Por Albimar Furtado*
Jornalista ▶ albimar@superig.com.br
Garrincha foi agora lembrado pelos 30 anos de sua
morte. Merecidas homenagens. Não vou escrever sobre aquele que foi a alegria do
povo. Tenho não cacife para tal. Mas trago luz a este espaço transcrevendo um
dos mais bonitos textos sobre o craque do Botafogo, de autoria de outro gênio,
este da palavra, Armando Nogueira, publicado em março de 1978, antes da morte
do ídolo.
“Driblar, tendo as pernas tão tortas –e driblar como
ninguém- eis um mistério de Garrincha que eu não ouso explicar;
Driblar, tendo uma perna mais curta que a outra –e
driblar como ninguém- eis um mistério de Garrincha que tu não ousas explicar;
Driblar, tendo um desvio na espinha dorsal –e
driblar como ninguém- eis um mistério de Garrincha que ele não ousa explicar;
Driblar, tendo a bacia deslocada no sentido oposto
ao desalinho das pernas –e driblar como ninguém- eis um mistério de Garrincha
que nós não ousamos explicar;
Driblar, quase sempre para o mesmo lado, repetindo o
gesto mil vezes para mil vezes afirmar-se negando o próprio conceito de drible
–eis um mistério de Garrincha que não ousais explicar;
Driblar, como já o vi driblar, tendo o ombro
enfaixado, o braço imobilizado, a clavícula quase quebrada –e driblar como
ninguém- eis um mistério de Garrincha que eles não ousam explicar;
Driblar, e driblar com tanta graça e naturalidade-
eis um mistério de Garrincha que só Deus pode explicar.
O nosso Mané aqui chegou duas vezes sob a proteção
de batedores, hinos e bandeiras, herói de duas guerras em que conquistou o
mundo sem matar ninguém, só brincando de gato-e-rato: os computadores
soviéticos, tão certeiros nos rumos da Lua, tão desorientados pelo drible
angelical do guerrilheiro. Drible que todos beijaríamos, a começar pelo mestre
Drummond, ainda que beijando o gesto fosse preciso beijar-lhe os pés. Porque,
correndo pelos campos ele era um anjo de pernas tortas mas no caminho certo, no
caminho da alegria mais pura que eleva o homem as portas do céu.
Vinha cá na intermediária, recolhia a bola:
velocidade zero. Num segundo, dava-se o arranque, um metro adiante aquela
explosão muscular lançava-o no espaço com a leveza de um passarinho: se
quizesse voar, voava, mas não era preciso tanto para chegar ao ninho (não
existe uma história de aninhá-la no fundo das redes?). Bastava frear o corpo,
arrancar de novo pela direita -, e lá se ia por terra o equilíbrio universal
dos laterais. Saibam os matemáticos que muitas vezes ele parecia deixar no meio
do caminho, às quedas, seu próprio centro de gravidade: e continuava, em pé,
pela direita, fluente como uma queda d’água.

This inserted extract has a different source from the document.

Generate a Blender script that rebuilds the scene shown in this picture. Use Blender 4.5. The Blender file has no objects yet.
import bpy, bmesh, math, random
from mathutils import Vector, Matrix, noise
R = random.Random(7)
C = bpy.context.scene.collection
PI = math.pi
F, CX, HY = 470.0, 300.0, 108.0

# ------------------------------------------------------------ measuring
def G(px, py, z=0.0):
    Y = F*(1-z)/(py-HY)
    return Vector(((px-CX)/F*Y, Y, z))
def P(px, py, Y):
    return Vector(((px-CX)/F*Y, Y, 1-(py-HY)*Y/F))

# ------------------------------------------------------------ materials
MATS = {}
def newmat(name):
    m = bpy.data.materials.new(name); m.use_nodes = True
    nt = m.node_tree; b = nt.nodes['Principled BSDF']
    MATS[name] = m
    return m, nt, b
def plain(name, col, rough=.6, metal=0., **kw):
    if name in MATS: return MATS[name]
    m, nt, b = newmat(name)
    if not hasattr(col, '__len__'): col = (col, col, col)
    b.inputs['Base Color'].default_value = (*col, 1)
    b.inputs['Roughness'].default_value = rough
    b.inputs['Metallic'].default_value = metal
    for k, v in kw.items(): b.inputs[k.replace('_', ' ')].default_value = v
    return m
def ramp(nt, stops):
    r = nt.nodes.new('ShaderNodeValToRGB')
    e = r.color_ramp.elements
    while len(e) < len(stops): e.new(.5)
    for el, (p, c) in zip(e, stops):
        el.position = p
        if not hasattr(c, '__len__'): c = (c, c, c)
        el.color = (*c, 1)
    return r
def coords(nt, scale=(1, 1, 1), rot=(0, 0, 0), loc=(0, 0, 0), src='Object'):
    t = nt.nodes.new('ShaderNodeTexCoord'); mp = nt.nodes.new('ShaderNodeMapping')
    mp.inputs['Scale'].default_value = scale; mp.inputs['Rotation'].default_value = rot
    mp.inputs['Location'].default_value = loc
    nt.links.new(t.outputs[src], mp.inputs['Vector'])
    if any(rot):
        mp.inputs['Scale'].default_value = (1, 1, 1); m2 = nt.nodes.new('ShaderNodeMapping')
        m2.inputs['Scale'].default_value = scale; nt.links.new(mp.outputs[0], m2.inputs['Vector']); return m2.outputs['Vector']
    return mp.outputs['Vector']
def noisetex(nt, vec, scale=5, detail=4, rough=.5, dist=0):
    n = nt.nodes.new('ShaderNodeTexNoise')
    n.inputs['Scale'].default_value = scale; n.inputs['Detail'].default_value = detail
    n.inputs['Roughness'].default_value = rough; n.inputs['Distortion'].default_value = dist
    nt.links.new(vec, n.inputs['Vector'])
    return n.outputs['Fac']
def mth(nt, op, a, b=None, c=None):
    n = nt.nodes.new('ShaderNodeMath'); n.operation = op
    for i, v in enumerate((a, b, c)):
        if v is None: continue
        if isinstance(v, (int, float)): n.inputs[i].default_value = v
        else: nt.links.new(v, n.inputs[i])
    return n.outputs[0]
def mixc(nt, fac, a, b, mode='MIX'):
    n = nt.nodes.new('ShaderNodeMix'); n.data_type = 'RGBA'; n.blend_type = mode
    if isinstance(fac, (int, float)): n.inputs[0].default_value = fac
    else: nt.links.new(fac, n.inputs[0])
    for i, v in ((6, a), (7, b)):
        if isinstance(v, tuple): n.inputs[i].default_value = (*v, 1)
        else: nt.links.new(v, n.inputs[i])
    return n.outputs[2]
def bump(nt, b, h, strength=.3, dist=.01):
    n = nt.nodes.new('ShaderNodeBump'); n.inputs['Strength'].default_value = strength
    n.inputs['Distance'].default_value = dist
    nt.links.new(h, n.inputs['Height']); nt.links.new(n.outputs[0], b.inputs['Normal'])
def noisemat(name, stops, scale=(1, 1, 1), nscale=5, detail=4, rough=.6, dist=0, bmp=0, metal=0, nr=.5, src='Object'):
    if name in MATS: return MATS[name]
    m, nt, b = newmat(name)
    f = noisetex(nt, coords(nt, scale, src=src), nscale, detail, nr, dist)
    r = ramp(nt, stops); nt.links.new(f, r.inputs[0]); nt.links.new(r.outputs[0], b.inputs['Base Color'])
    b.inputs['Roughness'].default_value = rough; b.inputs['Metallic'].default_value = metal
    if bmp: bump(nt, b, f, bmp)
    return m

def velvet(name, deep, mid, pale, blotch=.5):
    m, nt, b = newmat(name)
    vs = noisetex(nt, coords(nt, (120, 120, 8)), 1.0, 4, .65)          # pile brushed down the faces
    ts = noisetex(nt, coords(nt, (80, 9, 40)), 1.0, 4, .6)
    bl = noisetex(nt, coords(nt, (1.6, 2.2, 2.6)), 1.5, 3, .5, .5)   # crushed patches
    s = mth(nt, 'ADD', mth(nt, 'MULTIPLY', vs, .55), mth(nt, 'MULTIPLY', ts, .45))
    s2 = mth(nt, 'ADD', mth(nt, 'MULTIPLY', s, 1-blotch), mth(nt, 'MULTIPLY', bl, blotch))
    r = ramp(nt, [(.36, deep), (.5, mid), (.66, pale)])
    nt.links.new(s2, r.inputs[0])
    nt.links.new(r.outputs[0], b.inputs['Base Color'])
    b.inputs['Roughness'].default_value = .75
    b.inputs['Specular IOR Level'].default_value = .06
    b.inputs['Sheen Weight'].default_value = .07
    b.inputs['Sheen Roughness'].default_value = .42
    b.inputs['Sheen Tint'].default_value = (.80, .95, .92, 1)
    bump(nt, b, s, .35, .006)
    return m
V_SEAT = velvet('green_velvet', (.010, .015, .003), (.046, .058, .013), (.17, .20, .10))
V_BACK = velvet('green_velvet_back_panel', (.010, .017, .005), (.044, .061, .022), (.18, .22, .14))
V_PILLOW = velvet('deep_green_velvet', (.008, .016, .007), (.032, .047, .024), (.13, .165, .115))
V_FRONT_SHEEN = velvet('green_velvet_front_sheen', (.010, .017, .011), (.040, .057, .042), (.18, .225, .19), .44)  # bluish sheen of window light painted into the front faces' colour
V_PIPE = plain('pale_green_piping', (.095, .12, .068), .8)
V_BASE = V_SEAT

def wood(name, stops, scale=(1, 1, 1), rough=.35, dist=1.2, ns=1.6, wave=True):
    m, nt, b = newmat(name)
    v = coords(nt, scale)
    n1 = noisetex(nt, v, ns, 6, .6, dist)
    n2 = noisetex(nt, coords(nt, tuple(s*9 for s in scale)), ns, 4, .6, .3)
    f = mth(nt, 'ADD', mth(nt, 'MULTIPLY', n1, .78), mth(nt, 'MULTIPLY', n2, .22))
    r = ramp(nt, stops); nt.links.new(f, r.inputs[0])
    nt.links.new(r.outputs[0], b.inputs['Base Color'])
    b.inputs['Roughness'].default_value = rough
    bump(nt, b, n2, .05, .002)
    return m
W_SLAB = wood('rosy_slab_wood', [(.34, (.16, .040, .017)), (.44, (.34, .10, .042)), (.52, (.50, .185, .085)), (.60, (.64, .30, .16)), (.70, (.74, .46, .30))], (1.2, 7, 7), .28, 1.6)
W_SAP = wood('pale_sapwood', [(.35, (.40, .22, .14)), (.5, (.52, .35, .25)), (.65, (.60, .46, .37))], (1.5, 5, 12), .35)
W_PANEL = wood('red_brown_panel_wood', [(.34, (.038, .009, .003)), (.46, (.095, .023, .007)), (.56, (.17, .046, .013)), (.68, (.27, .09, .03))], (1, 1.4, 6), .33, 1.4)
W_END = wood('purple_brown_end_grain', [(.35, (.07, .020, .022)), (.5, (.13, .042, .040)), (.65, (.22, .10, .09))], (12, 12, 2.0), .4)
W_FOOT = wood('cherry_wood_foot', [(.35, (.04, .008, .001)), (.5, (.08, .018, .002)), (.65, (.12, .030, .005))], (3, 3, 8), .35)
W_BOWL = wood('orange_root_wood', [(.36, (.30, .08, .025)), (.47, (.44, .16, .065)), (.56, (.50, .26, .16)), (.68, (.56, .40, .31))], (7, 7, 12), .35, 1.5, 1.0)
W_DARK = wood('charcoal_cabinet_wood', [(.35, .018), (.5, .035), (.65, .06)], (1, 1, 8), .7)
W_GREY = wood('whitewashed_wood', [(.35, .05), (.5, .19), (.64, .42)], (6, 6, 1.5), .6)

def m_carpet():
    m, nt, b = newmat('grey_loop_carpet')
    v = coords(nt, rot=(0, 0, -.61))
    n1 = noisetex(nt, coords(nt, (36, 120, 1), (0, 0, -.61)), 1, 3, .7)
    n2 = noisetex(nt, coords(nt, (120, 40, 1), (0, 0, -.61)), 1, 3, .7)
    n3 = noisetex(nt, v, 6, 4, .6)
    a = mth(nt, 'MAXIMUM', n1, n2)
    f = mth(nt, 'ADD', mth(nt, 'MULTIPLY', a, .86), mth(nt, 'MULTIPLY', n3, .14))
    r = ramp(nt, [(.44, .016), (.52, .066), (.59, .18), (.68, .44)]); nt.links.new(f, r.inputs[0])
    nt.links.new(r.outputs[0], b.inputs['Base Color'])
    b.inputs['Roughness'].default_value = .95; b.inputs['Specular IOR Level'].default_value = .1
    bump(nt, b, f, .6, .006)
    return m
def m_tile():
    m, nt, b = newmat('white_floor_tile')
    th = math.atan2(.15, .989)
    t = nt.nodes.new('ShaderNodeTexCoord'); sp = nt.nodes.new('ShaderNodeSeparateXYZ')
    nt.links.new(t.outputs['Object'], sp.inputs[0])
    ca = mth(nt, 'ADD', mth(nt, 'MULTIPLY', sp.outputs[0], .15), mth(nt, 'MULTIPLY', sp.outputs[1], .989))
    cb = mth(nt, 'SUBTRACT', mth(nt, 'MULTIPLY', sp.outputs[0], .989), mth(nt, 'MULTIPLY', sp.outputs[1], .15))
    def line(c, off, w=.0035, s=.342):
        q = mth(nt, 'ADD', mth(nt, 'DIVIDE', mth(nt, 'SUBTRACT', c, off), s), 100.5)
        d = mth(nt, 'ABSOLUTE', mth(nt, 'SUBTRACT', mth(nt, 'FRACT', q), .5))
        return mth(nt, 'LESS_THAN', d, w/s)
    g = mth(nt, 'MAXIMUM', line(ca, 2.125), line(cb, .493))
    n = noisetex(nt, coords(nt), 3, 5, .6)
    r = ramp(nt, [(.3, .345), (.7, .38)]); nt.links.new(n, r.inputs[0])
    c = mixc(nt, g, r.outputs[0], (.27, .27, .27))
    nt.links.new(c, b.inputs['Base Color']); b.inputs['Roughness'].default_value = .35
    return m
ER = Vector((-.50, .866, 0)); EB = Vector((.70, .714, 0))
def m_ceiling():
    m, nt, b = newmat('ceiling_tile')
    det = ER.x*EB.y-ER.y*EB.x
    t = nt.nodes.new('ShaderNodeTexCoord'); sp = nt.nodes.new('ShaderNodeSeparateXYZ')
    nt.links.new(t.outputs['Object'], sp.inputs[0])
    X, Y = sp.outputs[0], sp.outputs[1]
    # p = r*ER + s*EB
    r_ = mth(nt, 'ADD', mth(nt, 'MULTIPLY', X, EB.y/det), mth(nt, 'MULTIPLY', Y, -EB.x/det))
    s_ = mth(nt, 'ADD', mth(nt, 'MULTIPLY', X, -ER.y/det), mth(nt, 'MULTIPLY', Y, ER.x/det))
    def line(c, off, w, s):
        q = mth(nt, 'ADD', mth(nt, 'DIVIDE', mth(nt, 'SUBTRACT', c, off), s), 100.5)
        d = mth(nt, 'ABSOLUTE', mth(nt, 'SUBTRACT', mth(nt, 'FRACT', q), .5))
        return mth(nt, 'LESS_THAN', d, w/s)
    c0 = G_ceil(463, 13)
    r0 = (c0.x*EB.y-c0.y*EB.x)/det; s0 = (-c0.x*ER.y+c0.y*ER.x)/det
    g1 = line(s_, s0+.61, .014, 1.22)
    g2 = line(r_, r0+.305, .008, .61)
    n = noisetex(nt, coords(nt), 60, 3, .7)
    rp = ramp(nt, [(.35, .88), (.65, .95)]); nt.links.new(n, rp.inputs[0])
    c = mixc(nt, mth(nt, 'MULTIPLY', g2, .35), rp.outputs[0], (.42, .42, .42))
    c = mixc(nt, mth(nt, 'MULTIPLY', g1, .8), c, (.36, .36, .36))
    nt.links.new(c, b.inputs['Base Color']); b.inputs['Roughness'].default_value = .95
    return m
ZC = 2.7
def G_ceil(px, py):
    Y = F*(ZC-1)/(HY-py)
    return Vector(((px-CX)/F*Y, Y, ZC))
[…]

Lançado no processo do drible transfigurava-se: era
Chaplin, esculpindo no vento uma sucessão maravilhosa de gestos cômicos; era o
toureiro inventando verônicas que a multidão saudava cantando olé; era São
Francisco de Assis, engrandecido na humildade com que sofria os pontapés do
desespero. Aquele drible pela direita que era a negação do drible porque é
sabido de todos, em todos os campos do mundo, fez milionários sem conta.
Chegava à linha de fundo, os beques cercando a área, o espaço minguado... um
metro, meio metro, “ele não tem mais campo, vou dar o carrinho agora”. Amarga
ilusão: para um drible dele, superfície de um lenço era um latifúndio.
E o centro, meia distância, rasteiro ou aéreo, punha
a bola aos pés do artilheiro. Individualista, sinônimo de egoísta: não na
cartilha dele que fazia do drible a alegria do povo e do passe a glória do
companheiro.
Tudo isso foi ontem.
Quem sabe dele, hoje?
Anda por aí, acorrentado, chutando, talvez de
sandálias, a bola de ferro da nossa indiferença.